Similarly, by playing in a larger market, many NBA fans of those markets expect more from their star players.  This added pressure can be difficult on an NBA player and can lead to decreased efficiency and ability.  Larger markets are notorious for their fans expectations and not being able to live up to those expectations can be detrimental to a player’s future success with that team and with any future teams they may play for.

And lastly, we must consider the aspect of nightlife and socializing.  Too often, particularly in these larger markets, NBA players are hounded and mobbed by fans and ill-intentioned individuals, looking to swindle and exploit these players and the money they earn.

Why do NBA Players Want to Play in a Big Market?

Do Larger Markets Attract Better Players?

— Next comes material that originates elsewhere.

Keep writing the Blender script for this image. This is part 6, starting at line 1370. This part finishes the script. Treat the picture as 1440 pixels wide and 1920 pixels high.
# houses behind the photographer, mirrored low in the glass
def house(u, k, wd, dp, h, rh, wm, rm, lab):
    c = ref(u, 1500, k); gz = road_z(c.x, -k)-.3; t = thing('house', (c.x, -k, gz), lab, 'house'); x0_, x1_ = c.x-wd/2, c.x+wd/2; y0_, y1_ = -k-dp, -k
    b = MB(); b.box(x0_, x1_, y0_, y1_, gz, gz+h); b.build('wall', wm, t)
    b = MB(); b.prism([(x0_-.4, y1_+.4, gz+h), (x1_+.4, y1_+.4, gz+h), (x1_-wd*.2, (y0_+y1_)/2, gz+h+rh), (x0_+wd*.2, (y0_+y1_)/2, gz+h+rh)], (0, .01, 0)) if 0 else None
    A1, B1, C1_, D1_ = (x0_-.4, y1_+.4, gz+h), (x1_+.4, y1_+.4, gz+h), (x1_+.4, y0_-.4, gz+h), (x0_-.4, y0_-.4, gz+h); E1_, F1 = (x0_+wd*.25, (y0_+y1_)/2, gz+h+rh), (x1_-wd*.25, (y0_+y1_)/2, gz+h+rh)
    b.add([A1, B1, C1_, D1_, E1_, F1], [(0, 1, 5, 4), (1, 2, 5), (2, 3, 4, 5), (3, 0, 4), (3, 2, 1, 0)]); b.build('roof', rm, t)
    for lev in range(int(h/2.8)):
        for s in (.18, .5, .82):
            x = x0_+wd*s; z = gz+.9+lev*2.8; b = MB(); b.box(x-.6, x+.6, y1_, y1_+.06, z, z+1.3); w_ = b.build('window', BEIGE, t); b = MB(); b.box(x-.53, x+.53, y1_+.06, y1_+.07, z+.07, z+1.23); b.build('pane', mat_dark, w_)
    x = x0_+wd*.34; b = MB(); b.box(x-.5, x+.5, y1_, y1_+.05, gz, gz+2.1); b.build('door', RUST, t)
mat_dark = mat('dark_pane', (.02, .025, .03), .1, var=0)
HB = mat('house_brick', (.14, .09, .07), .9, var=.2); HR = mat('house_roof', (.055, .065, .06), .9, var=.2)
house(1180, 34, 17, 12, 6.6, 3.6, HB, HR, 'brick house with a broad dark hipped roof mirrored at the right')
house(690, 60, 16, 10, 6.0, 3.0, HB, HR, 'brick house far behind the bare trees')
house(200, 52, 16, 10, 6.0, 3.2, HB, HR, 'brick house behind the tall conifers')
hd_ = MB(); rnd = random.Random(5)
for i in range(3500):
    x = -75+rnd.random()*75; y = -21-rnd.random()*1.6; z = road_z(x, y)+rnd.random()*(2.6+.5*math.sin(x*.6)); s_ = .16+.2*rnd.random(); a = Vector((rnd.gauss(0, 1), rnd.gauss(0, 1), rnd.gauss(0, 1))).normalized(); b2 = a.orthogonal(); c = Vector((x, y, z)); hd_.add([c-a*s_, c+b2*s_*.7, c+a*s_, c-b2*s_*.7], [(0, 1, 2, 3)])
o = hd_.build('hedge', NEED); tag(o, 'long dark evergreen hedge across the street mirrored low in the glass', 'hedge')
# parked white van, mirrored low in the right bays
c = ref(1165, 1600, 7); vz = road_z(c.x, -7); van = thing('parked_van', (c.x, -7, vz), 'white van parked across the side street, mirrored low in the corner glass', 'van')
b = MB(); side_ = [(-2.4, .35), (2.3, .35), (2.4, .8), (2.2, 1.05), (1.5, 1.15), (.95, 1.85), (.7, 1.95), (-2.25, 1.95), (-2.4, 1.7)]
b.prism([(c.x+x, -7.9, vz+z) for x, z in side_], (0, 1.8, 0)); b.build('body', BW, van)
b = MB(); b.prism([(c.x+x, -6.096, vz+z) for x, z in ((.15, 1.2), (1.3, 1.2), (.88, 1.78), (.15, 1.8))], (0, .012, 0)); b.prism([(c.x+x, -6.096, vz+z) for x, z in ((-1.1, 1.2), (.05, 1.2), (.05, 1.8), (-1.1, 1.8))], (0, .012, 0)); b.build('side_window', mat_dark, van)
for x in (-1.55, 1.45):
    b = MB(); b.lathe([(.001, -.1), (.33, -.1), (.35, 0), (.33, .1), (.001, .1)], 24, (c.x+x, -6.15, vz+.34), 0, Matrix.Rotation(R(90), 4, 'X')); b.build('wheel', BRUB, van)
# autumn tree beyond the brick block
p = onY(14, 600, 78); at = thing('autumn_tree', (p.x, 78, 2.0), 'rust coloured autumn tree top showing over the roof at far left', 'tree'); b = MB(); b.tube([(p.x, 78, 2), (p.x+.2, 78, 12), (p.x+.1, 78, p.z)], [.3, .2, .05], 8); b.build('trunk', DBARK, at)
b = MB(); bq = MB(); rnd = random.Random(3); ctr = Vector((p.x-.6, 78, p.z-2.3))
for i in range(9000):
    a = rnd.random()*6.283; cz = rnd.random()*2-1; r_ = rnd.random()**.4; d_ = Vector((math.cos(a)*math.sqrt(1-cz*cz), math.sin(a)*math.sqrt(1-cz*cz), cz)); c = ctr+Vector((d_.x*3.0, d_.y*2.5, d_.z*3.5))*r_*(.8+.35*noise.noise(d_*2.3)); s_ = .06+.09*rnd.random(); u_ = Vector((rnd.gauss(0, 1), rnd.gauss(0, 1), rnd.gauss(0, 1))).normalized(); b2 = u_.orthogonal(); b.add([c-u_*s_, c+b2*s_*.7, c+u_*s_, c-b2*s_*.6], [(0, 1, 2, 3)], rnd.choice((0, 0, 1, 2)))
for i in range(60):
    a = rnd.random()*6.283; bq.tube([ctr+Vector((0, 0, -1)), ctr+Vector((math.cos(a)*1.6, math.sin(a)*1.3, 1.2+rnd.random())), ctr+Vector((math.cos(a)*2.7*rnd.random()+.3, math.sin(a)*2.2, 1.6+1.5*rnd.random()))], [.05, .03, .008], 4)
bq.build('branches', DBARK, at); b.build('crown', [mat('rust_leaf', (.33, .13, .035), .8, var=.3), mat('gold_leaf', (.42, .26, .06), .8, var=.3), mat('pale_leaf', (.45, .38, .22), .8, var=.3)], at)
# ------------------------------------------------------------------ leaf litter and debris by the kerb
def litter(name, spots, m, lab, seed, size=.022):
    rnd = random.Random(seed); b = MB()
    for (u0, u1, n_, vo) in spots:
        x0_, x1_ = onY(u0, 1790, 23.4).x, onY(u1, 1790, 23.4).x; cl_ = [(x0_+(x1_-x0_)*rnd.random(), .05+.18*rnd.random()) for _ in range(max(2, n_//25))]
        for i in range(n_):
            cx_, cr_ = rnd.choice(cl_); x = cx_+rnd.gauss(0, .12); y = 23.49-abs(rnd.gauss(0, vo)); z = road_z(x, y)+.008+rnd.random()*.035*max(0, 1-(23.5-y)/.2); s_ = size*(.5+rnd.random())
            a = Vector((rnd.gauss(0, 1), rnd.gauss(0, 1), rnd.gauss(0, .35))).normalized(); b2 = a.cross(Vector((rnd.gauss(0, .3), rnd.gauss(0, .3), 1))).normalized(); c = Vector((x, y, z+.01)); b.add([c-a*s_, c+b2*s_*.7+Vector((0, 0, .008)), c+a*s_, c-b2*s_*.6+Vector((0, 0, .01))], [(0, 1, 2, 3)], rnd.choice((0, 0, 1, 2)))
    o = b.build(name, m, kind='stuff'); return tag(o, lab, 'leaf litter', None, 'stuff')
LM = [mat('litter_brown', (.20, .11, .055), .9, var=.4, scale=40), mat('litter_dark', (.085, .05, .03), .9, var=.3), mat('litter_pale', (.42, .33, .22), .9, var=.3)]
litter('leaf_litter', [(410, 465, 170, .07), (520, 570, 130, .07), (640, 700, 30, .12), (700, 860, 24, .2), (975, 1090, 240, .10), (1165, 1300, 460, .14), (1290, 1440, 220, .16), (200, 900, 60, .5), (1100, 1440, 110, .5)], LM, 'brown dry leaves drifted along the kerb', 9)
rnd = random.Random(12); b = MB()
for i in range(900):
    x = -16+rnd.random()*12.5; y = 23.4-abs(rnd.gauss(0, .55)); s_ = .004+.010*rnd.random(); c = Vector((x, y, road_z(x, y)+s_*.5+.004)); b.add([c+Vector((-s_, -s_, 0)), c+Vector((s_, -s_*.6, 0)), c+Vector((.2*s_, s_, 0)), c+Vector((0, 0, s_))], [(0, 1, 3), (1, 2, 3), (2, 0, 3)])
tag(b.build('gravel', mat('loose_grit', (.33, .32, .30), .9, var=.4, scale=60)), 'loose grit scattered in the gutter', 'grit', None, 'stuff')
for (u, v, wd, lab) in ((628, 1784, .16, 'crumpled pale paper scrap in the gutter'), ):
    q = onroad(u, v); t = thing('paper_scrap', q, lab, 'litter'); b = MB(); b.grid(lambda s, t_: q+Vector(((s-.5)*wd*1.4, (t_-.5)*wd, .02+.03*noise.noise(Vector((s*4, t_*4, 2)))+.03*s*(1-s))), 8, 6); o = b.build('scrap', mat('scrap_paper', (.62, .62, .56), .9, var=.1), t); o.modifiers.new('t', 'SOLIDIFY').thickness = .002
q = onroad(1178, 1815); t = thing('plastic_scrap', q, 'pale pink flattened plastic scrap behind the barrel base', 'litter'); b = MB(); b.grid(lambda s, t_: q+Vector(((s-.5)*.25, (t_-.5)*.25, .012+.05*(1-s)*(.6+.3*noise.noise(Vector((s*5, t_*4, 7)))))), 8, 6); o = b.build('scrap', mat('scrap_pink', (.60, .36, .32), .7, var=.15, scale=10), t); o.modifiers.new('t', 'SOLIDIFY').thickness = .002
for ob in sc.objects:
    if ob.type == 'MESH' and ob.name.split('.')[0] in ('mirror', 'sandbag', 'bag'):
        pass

While it is easy to believe that larger NBA markets attract better players, and while many NBA players may prefer those larger markets, the simple truth is that for many players, they are looking to join NBA teams which are willing and able to make opportunities for themselves which can lead to winning the NBA championship.

While playing in a larger market certainly has its benefits, for many NBA players, those advantages are diminished when a larger market team is either unwilling or unable to effectively accrue a winning team.  For players, winning the NBA championship is oftentimes a greater goal.

And while larger NBA markets have more resources to secure an NBA championship, players are now teaming up on their own to create their own opportunities in any market that is willing to accommodate them.  We only need to look at LeBron James and his move to Miami with Dwayne Wade and Chris Bosh to see that this is true.

And lastly, for many NBA players, a sense of loyalty to their team is deeply engrained in their playing style.  The most recent NBA champions, the Milwaukee Bucks, drafted Giannis Antetokounmpo with their pick in the 2013 NBA Draft.  And while the team initially struggled, their persistence and determination eventually led them to the holy grail of the NBA, a finals championship.